Jailbait and Other Stories
by Brad Gooch
Published by Sea Horse Press
Published April 1984
Fiction (short stories)
167 pgs. • Find on Amazon.com • WorldCat
Reviewed by Stephen O. Murray
August 26, 2017.
I’m somewhat puzzled that Brad Gooch’s first prose book, Jailbait and Other Stories (1984), was published by Felice Picano’s Sea Horse Press, a member of the Gay Presses of New York.
The sex in the stories is heterosexual, though the typical setup has one young man yearning for the embrace (etc.) of another who lives with a young woman. (Even the yearning homosexual is absent in “Airport,” “Oh That Magic Feeling,” “Motel,” and “I Watched You Suffer,” not that the heterosexual couples have much in the way of joy either.)

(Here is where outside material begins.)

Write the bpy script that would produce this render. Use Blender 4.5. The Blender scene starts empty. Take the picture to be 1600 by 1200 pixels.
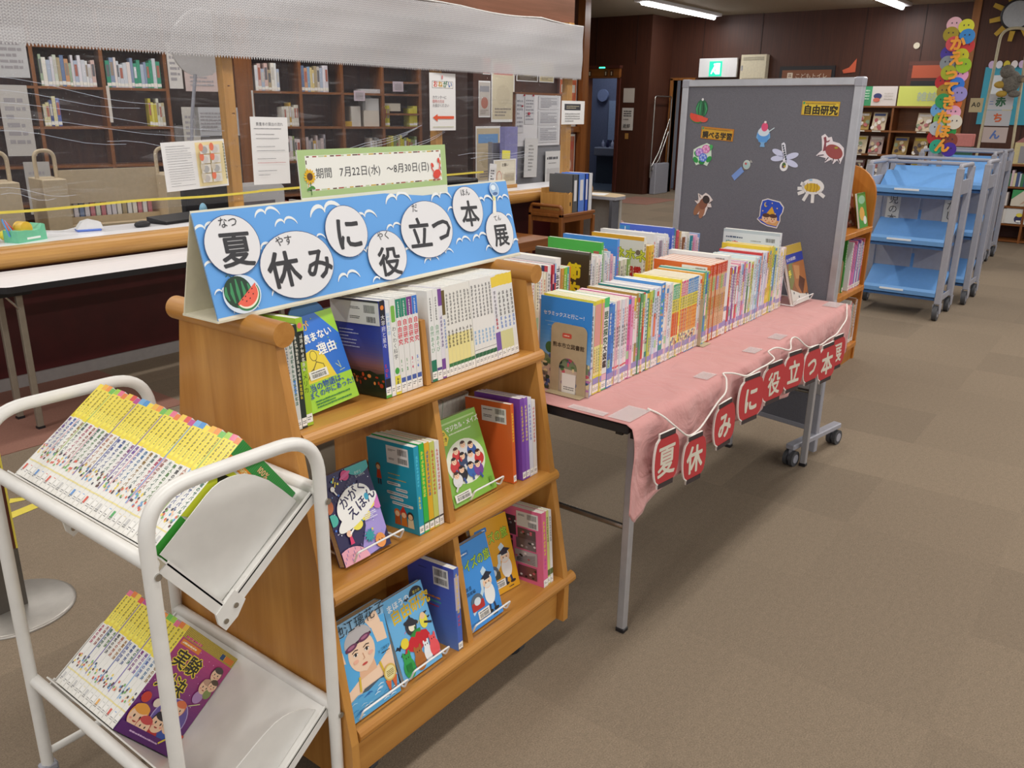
import bpy, random
from math import *
from mathutils import Vector, Matrix

S = bpy.context.scene
COL = S.collection
rnd = random.Random(7)

# ------------------------------------------------------------------ camera
CAM_H = 1.45
def camera():
    pitch, roll, yaw = radians(18.207), radians(0.791), radians(37.174)
    f = Vector((cos(yaw)*cos(pitch), sin(yaw)*cos(pitch), -sin(pitch)))
    r = Vector((sin(yaw), -cos(yaw), 0)); u = r.cross(f)
    r2 = r*cos(roll)+u*sin(roll); u2 = -r*sin(roll)+u*cos(roll)
    cd = bpy.data.cameras.new('camera'); co = bpy.data.objects.new('camera', cd); COL.objects.link(co)
    M = Matrix((r2, u2, -f)).transposed().to_4x4(); M.translation = (0, 0, CAM_H)
    co.matrix_world = M
    cd.sensor_width = 36; cd.lens = 1310.67/1600*36; cd.clip_start = .02; cd.clip_end = 100
    S.camera = co
camera()

# ------------------------------------------------------------------ world, exposure, ceiling lamps
W = bpy.data.worlds.new('ambient_fill'); S.world = W; W.use_nodes = True  # even ambient fill, added in place of bounce from unbuilt walls
W.node_tree.nodes['Background'].inputs[0].default_value = (.95, .97, 1, 1)
W.node_tree.nodes['Background'].inputs[1].default_value = .5
S.view_settings.view_transform = 'Standard'; S.view_settings.look = 'None'
S.view_settings.exposure = 0.47; S.view_settings.gamma = 1; S.view_settings.use_curve_mapping = False
LAMP_W = 21.0
LAMP_COL = (1, .965, .92)
CEIL = 2.99

# ------------------------------------------------------------------ colour + materials
def lin(c):
    return c/12.92 if c <= .04045 else ((c+.055)/1.055)**2.4
def H(h):
    h = h.lstrip('#')
    return tuple(lin(int(h[i:i+2], 16)/255) for i in (0, 2, 4))+(1,)
_m = {}
def nt(name):
    m = bpy.data.materials.new(name); m.use_nodes = True
    return m, m.node_tree, m.node_tree.nodes['Principled BSDF']
def paint(name, col, rough=.5, metal=0, spec=.5, noise=.06, scale=30):
    k = (name, col)
    if k in _m: return _m[k]
    m, t, b = nt(name)
    n = t.nodes.new('ShaderNodeTexNoise'); n.inputs['Scale'].default_value = scale; n.inputs['Detail'].default_value = 4
    tc = t.nodes.new('ShaderNodeTexCoord'); t.links.new(tc.outputs['Object'], n.inputs['Vector'])
    r = t.nodes.new('ShaderNodeValToRGB'); c = H(col)
    r.color_ramp.elements[0].position = .3; r.color_ramp.elements[1].position = .7
    r.color_ramp.elements[0].color = tuple(x*(1-noise) for x in c[:3])+(1,)
    r.color_ramp.elements[1].color = tuple(min(1, x*(1+noise)) for x in c[:3])+(1,)
    t.links.new(n.outputs['Fac'], r.inputs[0]); t.links.new(r.outputs[0], b.inputs['Base Color'])
    b.inputs['Roughness'].default_value = rough; b.inputs['Metallic'].default_value = metal
    b.inputs['Specular IOR Level'].default_value = spec
    _m[k] = m; return m
def wood(name, dark, light, scale=(2, 2, 14), rough=.38, axis='X', bump=.02, vein=9):
    k = (name, 'w', axis)
    if k in _m: return _m[k]
    m, t, b = nt(name+'_'+axis.lower())
    tc = t.nodes.new('ShaderNodeTexCoord'); mp = t.nodes.new('ShaderNodeMapping')
    s = {'X': (.6, vein, vein), 'Y': (vein, .6, vein), 'Z': (vein, vein, .6)}[axis]
    mp.inputs['Scale'].default_value = s
    t.links.new(tc.outputs['Object'], mp.inputs['Vector'])
    n = t.nodes.new('ShaderNodeTexNoise'); n.inputs['Scale'].default_value = 2.2; n.inputs['Detail'].default_value = 8; n.inputs['Roughness'].default_value = .62; n.inputs['Distortion'].default_value = .5
    t.links.new(mp.outputs[0], n.inputs['Vector'])
    r = t.nodes.new('ShaderNodeValToRGB'); r.color_ramp.elements[0].color = H(dark); r.color_ramp.elements[1].color = H(light)
    r.color_ramp.elements[0].position = .32; r.color_ramp.elements[1].position = .68
    t.links.new(n.outputs['Fac'], r.inputs[0]); t.links.new(r.outputs[0], b.inputs['Base Color'])
    b.inputs['Roughness'].default_value = rough
    bp = t.nodes.new('ShaderNodeBump'); bp.inputs['Strength'].default_value = bump; t.links.new(n.outputs['Fac'], bp.inputs['Height']); t.links.new(bp.outputs[0], b.inputs['Normal'])
    _m[k] = m; return m
def ink(name, rough, coat=0):
    m, t, b = nt(name)
    a = t.nodes.new('ShaderNodeAttribute'); a.attribute_name = 'ink'; a.attribute_type = 'GEOMETRY'
    t.links.new(a.outputs['Color'], b.inputs['Base Color']); b.inputs['Roughness'].default_value = rough
    b.inputs['Coat Weight'].default_value = coat; b.inputs['Coat Roughness'].default_value = .12
    return m
def glow(name, col, k):
    m, t, b = nt(name)
    b.inputs['Base Color'].default_value = H(col); b.inputs['Emission Color'].default_value = H(col); b.inputs['Emission Strength'].default_value = k
    return m
INK = ink('printed_paper', .55)
GLOSS = ink('laminated_print', .33, .25)
OAK = {a: wood('oiled_alder_wood', '#a9712f', '#c58f48', axis=a) for a in 'XYZ'}
BEECH = {a: wood('honey_post_wood', '#a8783c', '#c89854', axis=a) for a in 'XYZ'}
BROWN = {a: wood('brown_furniture_wood', '#70401a', '#8f5727', axis=a) for a in 'XYZ'}
CASEW = {a: wood('dark_bookcase_wood', '#46201a', '#5c2e20', axis=a, rough=.5) for a in 'XYZ'}
WHITE = paint('white_enamel', '#dfdeda', .32, noise=.03)
WHITEP = paint('white_plastic', '#e3e3e4', .4, noise=.02)
LAM = paint('white_laminate', '#ececf0', .3, noise=.015)
GREYM = paint('grey_painted_metal', '#9b9ca6', .4, noise=.04)
ALU = paint('brushed_aluminium', '#b9bac0', .38, metal=.55, noise=.05)
CHROME = paint('worn_chrome', '#b6b4ae', .22, metal=.9, noise=.1)
BLACK = paint('black_plastic', '#1d1c20', .45)
RUBBER = paint('dark_grey_rubber', '#45464a', .6)
BLUEP = paint('sky_blue_plastic', '#6ea3de', .42, noise=.03)
FELT = paint('grey_felt', '#6d6d75', .95, noise=.16, scale=420)
TAN = paint('tan_painted_steel', '#c4b294', .5)
DARKRED = paint('dark_red_panel', '#461013', .4, noise=.15, scale=8)
PAGES = paint('paper_edges', '#dcd5c2', .8, noise=.1, scale=260)
PAGESW = paint('white_paper_edges', '#e4e1d8', .8, noise=.08, scale=260)
CARD = paint('beige_card', '#b9aa8c', .6)
WIRE = paint('white_coated_wire', '#e8e8e6', .35)
YTAPE = paint('yellow_tape', '#e0cf55', .45)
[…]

In his extremely windy introduction, Dennis Cooper invokes some West Coast New Narrative writers “house cleaning the fictional surface after a decade where the bold experiments with language rampant in the late Sixties and Seventies (practiced by Barth, Bartheleme, Pynchon, and their successors) have become merely glib and logorhoeic [sic].” Gooch’s stories set in the early 1980s have glib descriptions of characters’ external appearances and a lot of dialogue (set up as in printed plays with lines preceded by the name of the speaker and a colon). Some characters recur, notably the nocturnal TV repairman Michael.
The first story, “Spring,” reaches back to earlier adolescence with a character sharing the author’s given name yearning for Bobby’s thick cock and big balls. He concocts a way to touch them with his tongue. Caleb is a cocktease, humiliating the Mr. Brown of a story titled “Mr. Brown. Harvey flirts with the married suburban Jeff in “Black Square,” Doug with Michael in “TV.” There are intimations that Russ, who is on an extended stay on a Maine island, is going to get it on with local hunk Jason (who has just learned his girlfriend is pregnant), though sometime after the end (but not ending) of “Maine.” It does not occur to any of the yearning for same-sex love characters (who are mostly in NYC) to find any gay community or established cruising locales or institutions.
The title story is based on a 1972 TV movie of the same name by Rainer Fassbinder without Fassbinder’s prison setting or discussions of the worst sex the cellmates ever had and has less smoldering, frustrated homoeroticism than either Fassbinder’s quickie or some of Gooch’s other stories. The cover, however, has some “jailbait,” Robert Mapplethorpe’s photo of his then 17-year-old brother in Mapplethorpe costume: white t-shirt and black-leather jacket.
The back cover promises “the primitive energy of storytelling,” a promise that the stories fail to deliver on, though it is right about “Don’t expect complicated plots, in-depth conversation, moments of acute psychological analysis,” and I’m not convinced that the mostly banal dialogue is “pared-down.” “Undertow” of desire, there is, for sure. It would have been difficult to predict that Gooch would someday write a biography of Flannery O’Connor. There is a lack epiphanies and of endings. (Nor are there the grotesqueries common in fiction by O’Connor or Dennis Cooper.) The vignettes are not random but don’t have much in the way of points. Illuminations of the frustrated longings of some youngish people (most of them straight-identified) in an era before AIDS or at least before any awareness of AIDS, it does offer.